Exercise goal:
Begin at the first line of the data and copy each line through the one containing "COL = SC.collection", that line included, with no pictures.

Information provided:
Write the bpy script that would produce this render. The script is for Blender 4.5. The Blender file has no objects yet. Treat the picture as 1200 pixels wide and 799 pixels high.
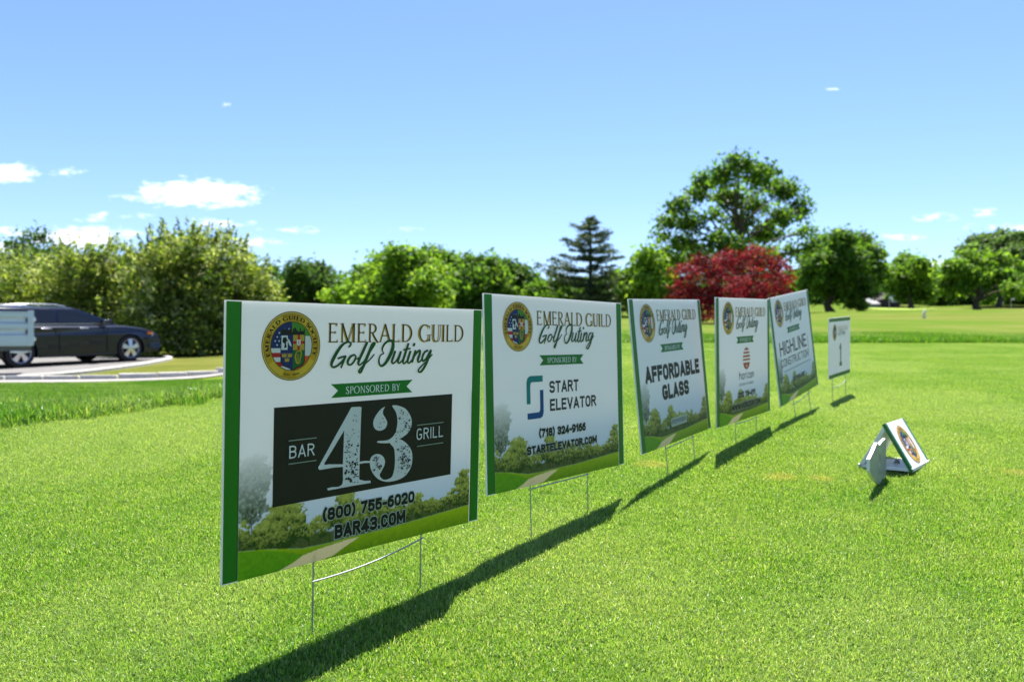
import bpy, bmesh, math, random
import numpy as np
from mathutils import Vector, Matrix, Euler
from mathutils.geometry import tessellate_polygon

random.seed(7)
RNG = np.random.default_rng(7)
SC = bpy.context.scene
COL = SC.collection

# ------------------------------------------------------------------ camera
F = 948.7                      # focal length in pixels of the 1200 px wide photograph
CAMZ = 0.66
cam_data = bpy.data.cameras.new("camera")
cam = bpy.data.objects.new("camera", cam_data)
COL.objects.link(cam)
cam.location = (0, 0, CAMZ)
cam.rotation_euler = (math.radians(90), 0, 0)
cam_data.sensor_width = 36
cam_data.lens = 36 * F / 1200
cam_data.clip_start = 0.02
cam_data.clip_end = 3000
cam_data.dof.use_dof = True
cam_data.dof.focus_distance = 1.62
cam_data.dof.aperture_fstop = 5.0
SC.camera = cam

# ------------------------------------------------------------------ light
SUN_EL, SUN_AZ = math.radians(67), math.radians(14)      # ahead of the camera, a little to the right
SUN_DIR = Vector((math.sin(SUN_AZ) * math.cos(SUN_EL), math.cos(SUN_AZ) * math.cos(SUN_EL), math.sin(SUN_EL)))
sun_data = bpy.data.lights.new("sun", 'SUN')
sun = bpy.data.objects.new("sun", sun_data)
COL.objects.link(sun)
sun_data.energy = 5.0
sun_data.angle = math.radians(0.53)
sun_data.color = (1.0, 0.95, 0.87)
sun.rotation_euler = SUN_DIR.to_track_quat('Z', 'Y').to_euler()
sun.location = (0, 0, 40)

SC.view_settings.view_transform = 'Standard'
SC.view_settings.look = 'None'
SC.view_settings.exposure = 1.60
SC.view_settings.gamma = 1
SC.view_settings.use_curve_mapping = False
SC.cycles.max_bounces = 8
SC.cycles.transmission_bounces = 6
SC.cycles.transparent_max_bounces = 8
SC.cycles.sample_clamp_indirect = 6

SKY_STRENGTH = 0.064
CLOUD = (11.0, 11.0, 11.2)
CLOUDS = [  # tangent-plane position and half sizes, in thousandths: u = x/y, v = z/y
    (-385, 182, 74, 15), (-432, 178, 30, 8), (-470, 176, 26, 4), (-618, 207, 34, 10), (-550, 208, 20, 4.5),
    (-530, 127, 62, 12), (-498, 153, 44, 5), (-618, 134, 22, 5), (-640, 112, 40, 10), (-362, 145, 36, 5),
    (-272, 137, 38, 3.2), (-335, 120, 46, 6), (398, 311, 7, 1.0), (480, 129, 27, 4.5), (526, 152, 24, 4.5), (582, 160, 14, 4),
    (615, 139, 42, 5), (-353, 293, 11, 3.5), (540, 96, 40, 5), (-130, 138, 16, 2), (-580, 96, 60, 9)]

world = bpy.data.worlds.new("World")
SC.world = world
world.use_nodes = True
wt = world.node_tree
wt.nodes.clear()
def wn(t, **k):
    n = wt.nodes.new(t)
    for a, v in k.items(): setattr(n, a, v)
    return n
def wmath(op, a, b=None, c=None):
    n = wn('ShaderNodeMath', operation=op)
    for i, v in enumerate((a, b, c)):
        if v is None: continue
        if isinstance(v, (int, float)): n.inputs[i].default_value = v
        else: wt.links.new(v, n.inputs[i])
    return n.outputs[0]
w_out = wn('ShaderNodeOutputWorld'); w_bg = wn('ShaderNodeBackground')
w_bg.inputs['Strength'].default_value = SKY_STRENGTH
sky = wn('ShaderNodeTexSky', sky_type='NISHITA')
sky.sun_disc = False
sky.sun_elevation = SUN_EL
sky.sun_rotation = SUN_AZ
sky.altitude = 0; sky.air_density = 1.0; sky.dust_density = 0.35; sky.ozone_density = 4.0
tc = wn('ShaderNodeTexCoord')
sep = wn('ShaderNodeSeparateXYZ'); wt.links.new(tc.outputs['Generated'], sep.inputs[0])
yy = wmath('MAXIMUM', sep.outputs[1], 0.05)
u_ = wmath('DIVIDE', sep.outputs[0], yy); v_ = wmath('DIVIDE', sep.outputs[2], yy)
cmb = wn('ShaderNodeCombineXYZ'); wt.links.new(u_, cmb.inputs[0]); wt.links.new(wmath('MULTIPLY', v_, 2.4), cmb.inputs[1])
def wnoise(scale, detail):
    n = wn('ShaderNodeTexNoise'); n.inputs['Scale'].default_value = scale; n.inputs['Detail'].default_value = detail
    n.inputs['Roughness'].default_value = 0.6
    wt.links.new(cmb.outputs[0], n.inputs['Vector']); return n.outputs[0]
nz = wmath('SUBTRACT', wmath('ADD', wmath('MULTIPLY', wnoise(26, 8), 1.7), wmath('MULTIPLY', wnoise(80, 5), 1.0)), 1.36)
tot = None
for (cu, cv, ra, rb) in CLOUDS:
    a = wmath('DIVIDE', wmath('SUBTRACT', u_, cu / 1000), ra * 1.18 / 1000)
    b = wmath('DIVIDE', wmath('SUBTRACT', v_, cv / 1000), rb * 1.4 / 1000)
    r2 = wmath('ADD', wmath('MULTIPLY', a, a), wmath('MULTIPLY', b, b))
    m = wmath('SUBTRACT', 1.0, r2)
    amp = min(1.0, 0.16 + rb / 15)
    m = wmath('MULTIPLY', m, amp)
    tot = m if tot is None else wmath('MAXIMUM', tot, m)
front = wmath('GREATER_THAN', sep.outputs[1], 0.06)
dens = wmath('ADD', tot, wmath('MULTIPLY', nz, 1.7))
mr = wn('ShaderNodeMapRange', interpolation_type='SMOOTHSTEP')
wt.links.new(dens, mr.inputs[0]); mr.inputs[1].default_value = 0.0; mr.inputs[2].default_value = 1.25
mask = wmath('MULTIPLY', wmath('MULTIPLY', mr.outputs[0], front), 0.95)
mixw = wn('ShaderNodeMix', data_type='RGBA')
wt.links.new(mask, mixw.inputs['Factor'])
tint = wn('ShaderNodeMix', data_type='RGBA', blend_type='MULTIPLY'); tint.inputs['Factor'].default_value = 1
wt.links.new(sky.outputs[0], tint.inputs[6]); tint.inputs[7].default_value = (.83, .905, 1.12, 1)
wt.links.new(tint.outputs[2], mixw.inputs[6]); mixw.inputs[7].default_value = (*CLOUD, 1)
wt.links.new(mixw.outputs[2], w_bg.inputs['Color'])
wt.links.new(w_bg.outputs[0], w_out.inputs[0])

# ------------------------------------------------------------------ helpers
def px(x, y, Y):
    """world point at depth Y seen at photograph pixel x, y"""
    return Vector(((x - 600) / F * Y, Y, CAMZ - (y - 399.5) / F * Y))

def tag(o, label=None, cat=None, group=None, kind=None):
    if label: o['label'] = label
    if cat: o['category'] = cat
    if group: o['group'] = group
    if kind: o['kind'] = kind
    return o

def thing(name, label, cat, loc=(0, 0, 0), rotz=0, group=None):
    o = bpy.data.objects.new(name, None); COL.objects.link(o)
    o.empty_display_size = 0.1
    o.location = loc; o.rotation_euler = (0, 0, rotz)
    return tag(o, label, cat, group)

def link(name, me, parent=None):
    o = bpy.data.objects.new(name, me); COL.objects.link(o)
    if parent is not None: o.parent = parent
    return o

class MB:
    """collects polygons, keeps a material index per face and an optional tint per vertex"""
    def __init__(s): s.v = []; s.f = []; s.m = []
    def add(s, verts, faces, mat=0):
        o = len(s.v); s.v += [tuple(p) for p in verts]
        for f in faces: s.f.append([i + o for i in f]); s.m.append(mat)
        return s
    def box(s, lo, hi, mat=0, M=None):
        x0, y0, z0 = lo; x1, y1, z1 = hi
        v = [Vector(p) for p in ((x0,y0,z0),(x1,y0,z0),(x1,y1,z0),(x0,y1,z0),(x0,y0,z1),(x1,y0,z1),(x1,y1,z1),(x0,y1,z1))]
        if M is not None: v = [M @ p for p in v]
        return s.add(v, [(0,3,2,1),(4,5,6,7),(0,1,5,4),(1,2,6,5),(2,3,7,6),(3,0,4,7)], mat)
    def tube(s, pts, radii, seg=8, mat=0, cap=True):
        pts = [Vector(p) for p in pts]
        if isinstance(radii, (int, float)): radii = [radii] * len(pts)
        rings = []; up = Vector((0.13, 0.31, 0.94)).normalized()
        for i, p in enumerate(pts):
            d = (pts[min(i+1, len(pts)-1)] - pts[max(i-1, 0)]).normalized()
            a = d.cross(up)
            if a.length < 1e-3: a = d.cross(Vector((1, 0, 0)))
            a.normalize(); b = d.cross(a)
            rings.append([p + (a*math.cos(t) + b*math.sin(t))*radii[i] for t in [2*math.pi*k/seg for k in range(seg)]])
        v = [q for r in rings for q in r]; f = []
        for i in range(len(pts)-1):
            for k in range(seg):
                f.append((i*seg+k, i*seg+(k+1) % seg, (i+1)*seg+(k+1) % seg, (i+1)*seg+k))
        if cap:
            f.append(tuple(range(seg))[::-1]); f.append(tuple((len(pts)-1)*seg+k for k in range(seg)))
        return s.add(v, f, mat)
    def prism(s, outline, vec, mat=0):
        """closed outline (3D points, any planar shape) pushed along vec"""
        n = len(outline); a = [Vector(p) for p in outline]; b = [p + Vector(vec) for p in a]
        tris = tessellate_polygon([a])
        f = [tuple(t) for t in tris] + [tuple(n + i for i in t[::-1]) for t in tris]
        f += [(i, i+n, (i+1) % n + n, (i+1) % n) for i in range(n)]
        return s.add(a + b, f, mat)
    def build(s, name, mats, parent=None, smooth=None, recalc=True, bevel=0):
        me = bpy.data.meshes.new(name); me.from_pydata(s.v, [], s.f)
        for m in (mats if isinstance(mats, (list, tuple)) else [mats]): me.materials.append(m)
        me.polygons.foreach_set('material_index', s.m)
        if recalc or bevel:
            bm = bmesh.new(); bm.from_mesh(me)
            if recalc: bmesh.ops.recalc_face_normals(bm, faces=bm.faces)
            if bevel:
                es = [e for e in bm.edges if e.is_manifold and e.calc_face_angle(0) > 0.6]
                bmesh.ops.bevel(bm, geom=es, offset=bevel, segments=2, profile=0.5, affect='EDGES')
            bm.to_mesh(me); bm.free()
        if smooth is not None:
            me.polygons.foreach_set('use_smooth', [True]*len(me.polygons))
            me.set_sharp_from_angle(angle=math.radians(smooth))
        me.update()
        return link(name, me, parent)

def quads_mesh(name, V, mats, tint=None, nper=4, midx=None):
    """V: (n, nper, 3) array, one face each; tint (n,3)"""
    n = len(V); me = bpy.data.meshes.new(name)
    me.vertices.add(n*nper); me.vertices.foreach_set('co', V.reshape(-1).astype(np.float32))
    me.loops.add(n*nper); me.loops.foreach_set('vertex_index', np.arange(n*nper, dtype=np.int32))
    me.polygons.add(n)
    me.polygons.foreach_set('loop_start', np.arange(0, n*nper, nper, dtype=np.int32))
    me.polygons.foreach_set('loop_total', np.full(n, nper, dtype=np.int32))
    for m in (mats if isinstance(mats, (list, tuple)) else [mats]): me.materials.append(m)
    me.update(calc_edges=True)
    if tint is not None:
        at = me.attributes.new('tint', 'FLOAT_COLOR', 'POINT')
        c = np.ones((n, nper, 4), np.float32); c[:, :, :3] = tint[:, None, :]
        at.data.foreach_set('color', c.reshape(-1))
    me.validate()
    return me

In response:
Write the bpy script that would produce this render. The script is for Blender 4.5. The Blender file has no objects yet. Treat the picture as 1200 pixels wide and 799 pixels high.
import bpy, bmesh, math, random
import numpy as np
from mathutils import Vector, Matrix, Euler
from mathutils.geometry import tessellate_polygon

random.seed(7)
RNG = np.random.default_rng(7)
SC = bpy.context.scene
COL = SC.collection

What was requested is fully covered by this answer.